A component in an object oriented system is a modular part of the system, where it has required and provided interfaces. On any system design each component should preserve its atomicity, without overloading its functionalities. This means that every component should have a unique set of interfaces to provide and a unique set of interfaces to request from its environment, avoiding duplication and providing the proper reusability. Non atomic components are not so reusable as atomic ones, because they cannot be connected in other tasks. For example if you have an LDAP interface and you want to send SMS notifications to mobile numbers on the directory, you should not plug the SMS notification into the LDAP component, it should be another separate component.

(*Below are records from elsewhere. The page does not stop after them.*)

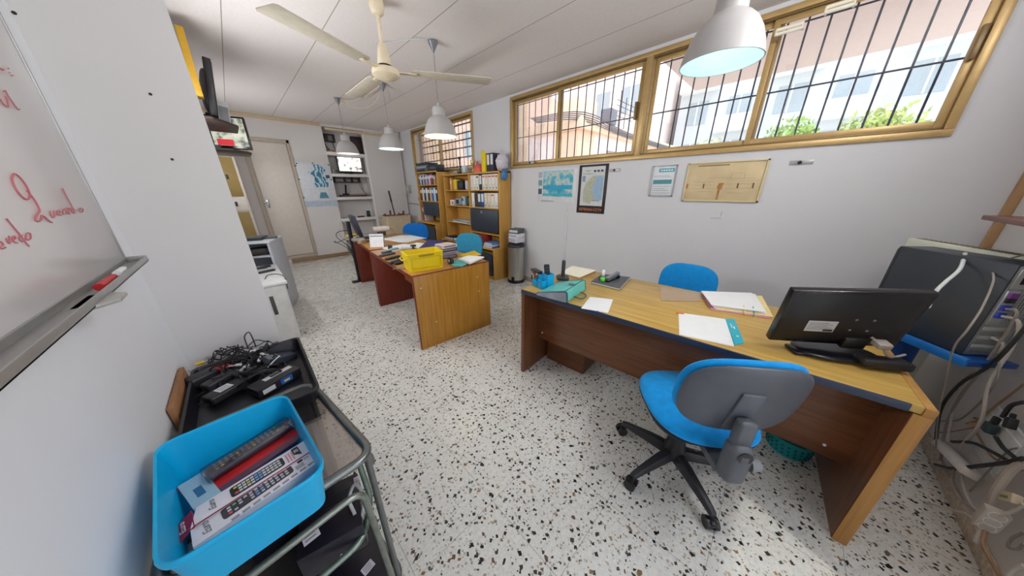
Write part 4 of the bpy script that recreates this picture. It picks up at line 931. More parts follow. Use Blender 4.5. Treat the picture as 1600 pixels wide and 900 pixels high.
cable([K(1502, 740, -.86), K(1508, 770, -.85), K(1520, 792, -.84), K(1534, 802, -.83)], .005, CW, 'white lead sagging from the power strip to the floor strip')
cable([K(1492, 728, -.85), K(1488, 752, -.84), K(1496, 775, -.83), K(1516, 792, -.83), K(1530, 805, -.82)], .005, CG, 'grey lead looping between the two power strips')
cable([K(1438, 782, -.80), K(1470, 792, -.80), K(1510, 803, -.80), K(1532, 822, -.82)], .0055, CW, 'pale lead crossing the floor toward the lower power strip')
cable([K(1600, 788, -.84), K(1580, 800, -.84), K(1558, 806, -.83), K(1536, 820, -.83), K(1524, 848, -.82)], .006, CW, 'white lead arching over the lower power strip')
cable([K(1600, 832, -.88), K(1580, 842, -.88), K(1575, 855, -.88), K(1590, 858, -.88), K(1600, 850, -.88)], .004, CG, 'thin grey coil on the white wall box')
cable([K(1600, 884, -.83), K(1586, 890, -.83), K(1576, 900, -.83)], .006, CW, 'white lead leaving the bottom right corner')
cable([K(1540, 830, -.83), K(1536, 850, -.82), K(1546, 872, -.82), K(1562, 900, -.82)], .006, CBR, 'brownish lead falling from the lower power strip')
cable([K(1510, 662, -.86), K(1530, 655, -.86), K(1556, 634, -.87), K(1585, 612, -.87), K(1600, 600, -.87)], .004, CBR, 'brown wire rising along the wall behind the plug pair')
cable([K(1522, 670, -.86), K(1540, 700, -.86), K(1556, 718, -.86), K(1575, 724, -.86), K(1600, 736, -.86)], .004, CBR, 'brown wire drooping below the beige wall clip')
cable([K(1460, 676, -.86), K(1490, 674, -.86), K(1540, 664, -.86)], .003, CBR, 'thin tan wire stretched level across the wall')
cable([K(1590, 700, -.865), K(1575, 705, -.865), K(1550, 730, -.865), K(1515, 768, -.865)], .003, CG, 'thin grey wire slanting down across the wall box')
c2_ = HF @ Vector((.06, -.035, 0))+hp
cable([c2_+Vector((0, 0, 1.17)), c2_+Vector((-.02, -.0, 1.185)), K(1556, 412, -.69), K(1552, 440, -.655), K(1535, 480, -.62), K(1512, 515, -.60), K(1490, 545, -.60), K(1476, 600, -.66), K(1466, 650, -.72), K(1462, 700, -.80)], .0032, CG, 'thin grey cable hanging over the dark side of the tower')
cable([tuple(ony(1508, 396, -.62)), tuple(ony(1500, 420, -.585)), tuple(ony(1478, 440, -.55)), tuple(ony(1462, 456, -.52)), tuple(ony(1450, 480, -.50))], .0065, plain((214, 220, 218), .4), 'white cable draped over the tower behind the black monitor')
def strip(p, q, label, n, c):
    p, q = Vector(p), Vector(q); d = (q-p); L = d.length; t = thing('power_strip', label, 'power strip', p); M = frame_m((0, 0, 0), d, Vector((0, 0, 1)).cross(d) if False else Vector((0, 1, .3)))
    b = B(); box(b, (0, -.027, -.018), (L, .027, .018), .006, M); mesh('body', b, c, t)
    for k in range(n):
        b = B(); lathe(b, [(0, .016), (.019, .016), (.020, .019), (.017, .0195), (.016, .012), (0, .012)], 18, M @ Tm(L*(k+.5)/n, 0, .0), False); mesh('socket', b, plain((232, 232, 228), .4), t)
strip(K(1470, 694, -.85), K(1518, 742, -.85), 'white power strip on the wall just beyond the desk end', 4, plain((224, 222, 216), .45))
strip(K(1535, 822, -.83), K(1560, 798, -.83), 'dusty white power strip lying lower down in the cable tangle', 3, plain((204, 200, 192), .5))
t = thing('power_plug', 'black power plug joined to a socket on the wall beside the tower', 'plug', K(1545, 672, -.85)); M = frame_m((0, 0, 0), Vector(K(1562, 648, -.85))-Vector(K(1545, 672, -.85)), (0, 1, 0))
b = B(); box(b, (-.012, -.015, -.02), (.035, .015, .02), .006, M); mesh('body', b, plain((44, 62, 70), .4), t); b = B(); box(b, (.035, -.009, -.012), (.07, .009, .012), .005, M); mesh('neck', b, CK, t)
t = thing('power_socket', 'second black connector hanging beside the wall plug', 'plug', K(1578, 664, -.85)); M = frame_m((0, 0, 0), Vector(K(1584, 646, -.85))-Vector(K(1578, 664, -.85)), (0, 1, 0))
b = B(); box(b, (-.016, -.012, -.016), (.03, .012, .016), .004, M); mesh('body', b, CK, t); b = B(); box(b, (.03, -.006, -.008), (.05, .006, .008), .003, M); mesh('neck', b, CK, t)
p = ony(1560, 735, NY); b = B(); q1 = ony(1515, 730, NY+.02); 
t = thing('junction_box', 'white plastic box low on the wall behind the leads', 'wall box', (2.14, NY+.001, .38)); b = B(); box(b, (-.16, 0, -.10), (.16, .012, .12), .004); mesh('cover', b, plain((222, 228, 228), .4), t); b = B(); box(b, (-.13, .012, -.07), (.13, .018, .09), .004); mesh('door', b, plain((228, 232, 232), .4), t)
t = thing('cable_clip', 'beige wall clip with brown wires', 'clip', K(1524, 662, -.872)); b = B(); pad(b, .05, .04, .03, 2.5, M=Matrix.Rotation(PI/2, 4, 'X')); mesh('cap', b, plain((190, 168, 142), .6), t); b = B(); box(b, (.01, -.012, .0), (.03, .005, .02), .003); mesh('latch', b, plain((120, 92, 70), .6), t)
t = thing('plug_adapter', 'cream plug with a red and green printed label low on the wall', 'plug', K(1578, 778, -.84)); M = frame_m((0, 0, 0), Vector(K(1592, 780, -.84))-Vector(K(1566, 774, -.84)), (0, 0, 1))
b = B(); box(b, (-.03, -.018, -.012), (.035, .018, .012), .004, M); bd = mesh('body', b, plain((222, 208, 178), .5), t); b = B(); box(b, (-.02, -.008, .012), (.02, .002, .0128), 0, M); mesh('printed_label', b, plain((130, 160, 120), .6), bd)
# ================================================================== on the yellow bin desk and the paper desk
t = thing('storage_bin', 'yellow plastic open bin on the corner of the nearer wooden desk', 'storage bin', (1.155, 2.38, DZ), math.radians(-9))
def loft(bm, loops, closed_ends=(False, False)):
    R = [[bm.verts.new(p) for p in L] for L in loops]; k = len(R[0])
    for a, c in zip(R, R[1:]):
        for i in range(k): bm.faces.new((a[i], a[(i+1) % k], c[(i+1) % k], c[i]))
    if closed_ends[0]: bm.faces.new(R[0])
    if closed_ends[1]: bm.faces.new(R[-1])
def tub(x, y, h, tap, rad, th, lip, f=.01):
    def lp(sx, sy, z, r): return [p for p in rounded_loop([(-sx, -sy, z), (sx, -sy, z), (sx, sy, z), (-sx, sy, z)], r, 5)]
    bx, by = x*tap, y*tap; b = B()
    loft(b, [lp(bx, by, 0, rad*.8), lp(x, y, h-lip*1.2, rad), lp(x+lip, y+lip, h-lip*1.1, rad+lip), lp(x+lip, y+lip, h-lip*.2, rad+lip), lp(x+lip*.6, y+lip*.6, h, rad), lp(x-th, y-th, h, rad-th*.5), lp(bx-th, by-th, f, rad*.6)], (True, True))
    return b
mesh('body', tub(.165, .115, .165, .93, .02, .006, .006), YELLOW, t)
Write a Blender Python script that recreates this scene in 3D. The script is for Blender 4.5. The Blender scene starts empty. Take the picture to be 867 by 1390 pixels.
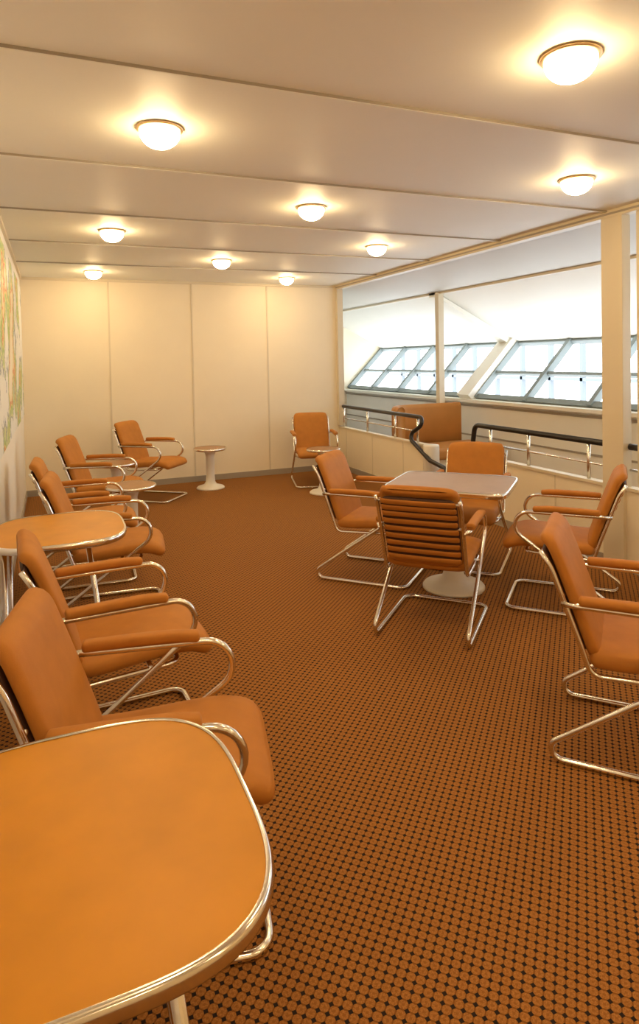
import bpy, math
from mathutils import Vector, Matrix
sc = bpy.context.scene
COL = sc.collection
try:
    sc.view_settings.view_transform = 'Standard'
    sc.view_settings.look = 'None'
except Exception: pass

# ---------------------------------------------------------------- materials
def mat(name, col, rough=.5, metal=0., emit=None, es=0., noise=0., nscale=20., bump=0., bscale=200., spec=None):
    m = bpy.data.materials.new(name); m.use_nodes = True
    nt = m.node_tree; b = nt.nodes['Principled BSDF']
    b.inputs['Base Color'].default_value = (*col, 1)
    b.inputs['Roughness'].default_value = rough
    b.inputs['Metallic'].default_value = metal
    if spec is not None: b.inputs['Specular IOR Level'].default_value = spec
    if emit:
        b.inputs['Emission Color'].default_value = (*emit, 1)
        b.inputs['Emission Strength'].default_value = es
    tc = None
    if noise or bump:
        tc = nt.nodes.new('ShaderNodeTexCoord')
    if noise:
        n = nt.nodes.new('ShaderNodeTexNoise'); n.inputs['Scale'].default_value = nscale; n.inputs['Detail'].default_value = 4
        nt.links.new(tc.outputs['Object'], n.inputs['Vector'])
        r = nt.nodes.new('ShaderNodeValToRGB')
        r.color_ramp.elements[0].position = .3; r.color_ramp.elements[1].position = .7
        r.color_ramp.elements[0].color = (*[c*(1-noise) for c in col], 1)
        r.color_ramp.elements[1].color = (*[min(1, c*(1+noise)) for c in col], 1)
        nt.links.new(n.outputs['Fac'], r.inputs['Fac']); nt.links.new(r.outputs['Color'], b.inputs['Base Color'])
    if bump:
        n2 = nt.nodes.new('ShaderNodeTexNoise'); n2.inputs['Scale'].default_value = bscale
        nt.links.new(tc.outputs['Object'], n2.inputs['Vector'])
        bp = nt.nodes.new('ShaderNodeBump'); bp.inputs['Strength'].default_value = bump; bp.inputs['Distance'].default_value = .002
        nt.links.new(n2.outputs['Fac'], bp.inputs['Height']); nt.links.new(bp.outputs['Normal'], b.inputs['Normal'])
    return m

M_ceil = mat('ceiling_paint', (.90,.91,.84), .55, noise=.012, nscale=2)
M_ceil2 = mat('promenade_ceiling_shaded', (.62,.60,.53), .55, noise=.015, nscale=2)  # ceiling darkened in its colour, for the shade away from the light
M_wall = mat('cream_wall_panel', (.88,.79,.61), .5, noise=.015, nscale=3)
M_wall2 = mat('white_wall_paint', (.86,.84,.77), .5, noise=.015, nscale=3)
M_trim = mat('cream_trim', (.72,.64,.48), .4)
M_grey = mat('grey_trim', (.36,.32,.26), .4)
M_chrome = mat('polished_aluminium', (.84,.82,.78), .17, 1.)
M_black = mat('black_handrail', (.018,.015,.013), .3)
M_fab = mat('orange_brown_leather', (.47,.185,.030), .62, noise=.07, nscale=14, bump=.25, bscale=350, spec=.25)
M_fabd = mat('dark_backing', (.06,.022,.010), .7)
M_top = mat('orange_table_laminate', (.58,.245,.010), .42, noise=.12, nscale=5, spec=.35)
M_top2 = mat('beige_table_laminate', (.36,.24,.155), .45, noise=.05, nscale=8, spec=.4)
M_top3 = mat('brown_small_top', (.38,.20,.085), .35, noise=.08, nscale=12)
M_white = mat('white_enamel', (.78,.74,.66), .35)
M_ring = mat('lamp_ring', (.65,.48,.28), .35, .8)
M_frame = mat('window_frame_metal', (.22,.26,.26), .5)
M_bench = mat('tan_bench_leather', (.52,.24,.065), .5, noise=.05, nscale=6, bump=.2, spec=.3)
M_ext = mat('pale_facade', (.16,.185,.205), .6)

def lampmat():
    m = mat('lamp_glass', (1,.9,.75), .4, emit=(1,.70,.36), es=70)
    nt=m.node_tree; b=nt.nodes['Principled BSDF']
    tc=nt.nodes.new('ShaderNodeTexCoord'); sp=nt.nodes.new('ShaderNodeSeparateXYZ'); nt.links.new(tc.outputs['Object'],sp.inputs[0])
    mr=nt.nodes.new('ShaderNodeMapRange'); mr.inputs[1].default_value=-.014; mr.inputs[2].default_value=-.085
    mr.inputs[3].default_value=12; mr.inputs[4].default_value=132
    nt.links.new(sp.outputs[2],mr.inputs[0]); nt.links.new(mr.outputs[0],b.inputs['Emission Strength'])
    return m
M_lamp=lampmat()

def carpet():
    m = bpy.data.materials.new('patterned_carpet'); m.use_nodes = True
    nt = m.node_tree; L = nt.links; b = nt.nodes['Principled BSDF']
    b.inputs['Roughness'].default_value = .95
    b.inputs['Specular IOR Level'].default_value = .15
    tc = nt.nodes.new('ShaderNodeTexCoord')
    mp = nt.nodes.new('ShaderNodeMapping'); mp.inputs['Rotation'].default_value = (0,0,math.radians(45))
    p = .0240; mp.inputs['Scale'].default_value = (1/p,1/p,1)
    L.new(tc.outputs['Object'], mp.inputs['Vector'])
    sp = nt.nodes.new('ShaderNodeSeparateXYZ'); L.new(mp.outputs['Vector'], sp.inputs[0])
    def M(op, a, c=None, c2=None):
        n = nt.nodes.new('ShaderNodeMath'); n.operation = op
        for i, v in enumerate((a, c, c2)):
            if v is None: continue
            if isinstance(v, (int, float)): n.inputs[i].default_value = v
            else: L.new(v, n.inputs[i])
        return n.outputs[0]
    fa = M('PINGPONG', sp.outputs[0], .5); fb = M('PINGPONG', sp.outputs[1], .5)
    mn = M('MINIMUM', fa, fb)
    s = M('ADD', fa, fb)
    dot = M('LESS_THAN', s, .30)
    line = M('LESS_THAN', mn, .085)
    cen = M('GREATER_THAN', mn, .37)
    nz = nt.nodes.new('ShaderNodeTexNoise'); nz.inputs['Scale'].default_value = 260; L.new(tc.outputs['Object'], nz.inputs['Vector'])
    rp = nt.nodes.new('ShaderNodeValToRGB')
    rp.color_ramp.elements[0].color = (.27,.110,.026,1); rp.color_ramp.elements[1].color = (.42,.185,.046,1)
    rp.color_ramp.elements[0].position=.35; rp.color_ramp.elements[1].position=.65
    L.new(nz.outputs['Fac'], rp.inputs['Fac'])
    def mix(f, c1, c2):
        n = nt.nodes.new('ShaderNodeMix'); n.data_type = 'RGBA'
        L.new(f, n.inputs[0])
        L.new(c1, n.inputs[6]); n.inputs[7].default_value = (*c2, 1)
        return n.outputs[2]
    c = mix(line, rp.outputs['Color'], (.22,.083,.019))
    c = mix(cen, c, (.28,.112,.026))
    c = mix(dot, c, (.020,.014,.013))
    L.new(c, b.inputs['Base Color'])
    bp = nt.nodes.new('ShaderNodeBump'); bp.inputs['Strength'].default_value=.4; bp.inputs['Distance'].default_value=.003
    L.new(nz.outputs['Fac'], bp.inputs['Height']); L.new(bp.outputs['Normal'], b.inputs['Normal'])
    return m
M_carpet = carpet()

def mapmat():
    m = bpy.data.materials.new('painted_map'); m.use_nodes = True
    nt = m.node_tree; L = nt.links; b = nt.nodes['Principled BSDF']; b.inputs['Roughness'].default_value=.5
    tc = nt.nodes.new('ShaderNodeTexCoord')
    n = nt.nodes.new('ShaderNodeTexNoise'); n.inputs['Scale'].default_value=1.3; n.inputs['Detail'].default_value=8; n.inputs['Roughness'].default_value=.58
    L.new(tc.outputs['Object'], n.inputs['Vector'])
    r = nt.nodes.new('ShaderNodeValToRGB'); cr = r.color_ramp; cr.interpolation='LINEAR'
    cr.elements[0].position=0; cr.elements[0].color=(.72,.79,.79,1)
    cr.elements[1].position=1; cr.elements[1].color=(.84,.80,.70,1)
    for pos, c in [(.485,(.80,.82,.79)),(.498,(.01,.10,.25)),(.512,(.72,.72,.42)),(.545,(.20,.42,.10)),(.565,(.78,.66,.28)),(.585,(.55,.05,.02)),(.60,(.80,.70,.45)),(.64,(.83,.78,.62))]:
        e = cr.elements.new(pos); e.color=(*c,1)
    L.new(n.outputs['Fac'], r.inputs['Fac']); L.new(r.outputs['Color'], b.inputs['Base Color'])
    return m
M_map = mapmat()

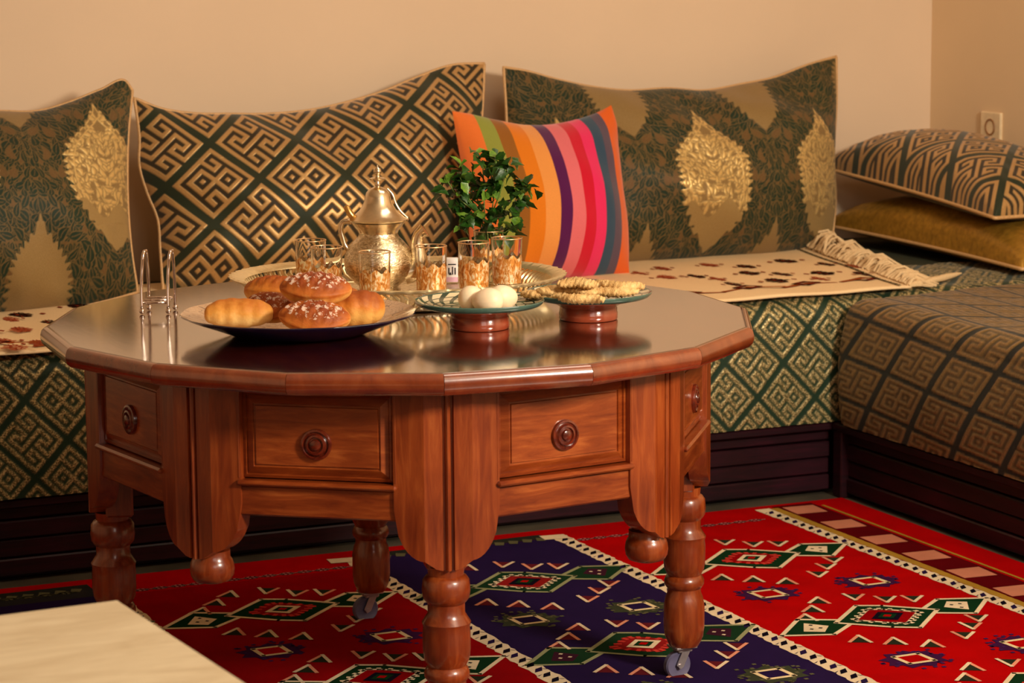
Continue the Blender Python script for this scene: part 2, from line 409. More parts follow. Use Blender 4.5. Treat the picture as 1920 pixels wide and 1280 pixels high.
# back mattress: runs along X
def back_mattress():
    x0, x1 = .5, XR-.012; nx = 1240; depth = .42
    ss, so, sz = section_pts(190, ZT, .010, depth); xs = np.linspace(x0, x1, nx)
    Xg, Sg = np.meshgrid(xs, ss); O = np.repeat(so[:, None], nx, 1); Z = np.repeat(sz[:, None], nx, 1)
    g, sp_ = greek(Xg-3.146, Sg-.153, 0, 0, vec=((.071, .078), (.089, -.090)))
    dO = np.gradient(so, ss); dZ = np.gradient(sz, ss); N = np.stack([dZ, -dO], -1); N /= np.linalg.norm(N, axis=1)[:, None]
    wav = .002*np.sin(Xg*19)*np.sin(Sg*14)+.0012*np.sin(Xg*47+Sg*20)
    h = .0016*g+wav
    P = np.stack([Xg, YB-.004-(O+h*N[:, 0][:, None]), Z+h*N[:, 1][:, None]], -1)
    o = empty('mattress', ((x0+x1)/2, YB+.5, ZM)); L = np.array(o.location)
    obj('cover', grid_mesh('cover', P-L, M['mat'], dict(gold=g, sep=sp_)), o)
    yb = YB-.004+depth-.03
    mb = MB().box(x0+.005, x1-.005, YB+.03, YW-.012, ZM+.003, ZT-.004)
    mb.v = [tuple(np.array(v)-L) for v in mb.v]; obj('core', mb.mesh('core', simple('green_ticking', lin(44, 50, 30), .8)), o)
    tag(o, 'green and gold key-pattern mattress on the bench along the back wall', 'mattress')
back_mattress()
def side_mattress():
    y0, y1 = 3.3, YB-.018; ny = 620; depth = .9
    ss, so, sz = section_pts(280, ZT, .020, depth); ys = np.linspace(y1, y0, ny)
    Yg, Sg = np.meshgrid(ys, ss); O = np.repeat(so[:, None], ny, 1); Z = np.repeat(sz[:, None], ny, 1)
    g, sp_ = greek(5.106-Yg, Sg-.161, 0, 0, vec=((.074, .096), (.18, -.015)))
    dO = np.gradient(so, ss); dZ = np.gradient(sz, ss); N = np.stack([dZ, -dO], -1); N /= np.linalg.norm(N, axis=1)[:, None]
    e = round_end(y1-Yg, .06)*.8
    h = .0018*g+.003*np.sin(Yg*13+1)*np.sin(Sg*11)-e
    P = np.stack([XB+.004-(O+h*N[:, 0][:, None]), Yg, np.maximum(Z+h*N[:, 1][:, None], ZM+.002)], -1)
    o = empty('mattress', (XB+.5, (y0+y1)/2, ZM)); L = np.array(o.location)
    me = grid_mesh('cover', P-L, M['mat_r'], dict(gold=g, sep=sp_)); me.flip_normals(); obj('cover', me, o)
    mb = MB().box(XB+.06, XR-.012, y0+.01, y1-.004, ZM+.003, ZT-.006, b=.03)
    mb.v = [tuple(np.array(v)-L) for v in mb.v]; obj('core', mb.mesh('core', M['mat_r_core'], 60), o)
    tag(o, 'brown-gold key-pattern mattress of the side bench at the right edge', 'mattress')
M['mat_r_core'] = simple('dull_ticking', lin(60, 52, 30), .7)
side_mattress()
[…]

Each component should be analogous to an actor, with its own role, without doubling its functions. This unique role will allow the actor to be meeting its use cases properly. Role duplication can make your architecture and even your code more messy than you think. This also allows decoupling components. Decoupled components will work more cohesively than strongly coupled ones, and role replication will make your components more coupled. Modularity is a key principle while you are designing components. You can start treating your components as actors in your models, this will bring the right use cases and the right architecture for each one of them, mainly using use case diagrams to express their roles.

SMS Distributor

SMS Distributor

With each component treated as actor, and even your classes treated as actors, you can clearly visualize the component and class roles. Then you can formalize that set of roles to methods and interfaces to be provided to the environment and requested from the environment. Use cases are not only designed for users, they can be used to represent different nodes in the UML diagrams. So, actors are not only users, they can be components, classes and objects, including applications and systems.

SMS Distributor Use Case

SMS Distributor Use Case

A set of use case diagrams will provide you a clear vision about your component roles. With clear roles you can avoid replication, coupling and overloading. This will also provide you a good design. You can start creating user related use cases, and then your component related use cases, component diagrams, class diagrams, sequence diagrams and then collaboration diagrams, from top to bottom.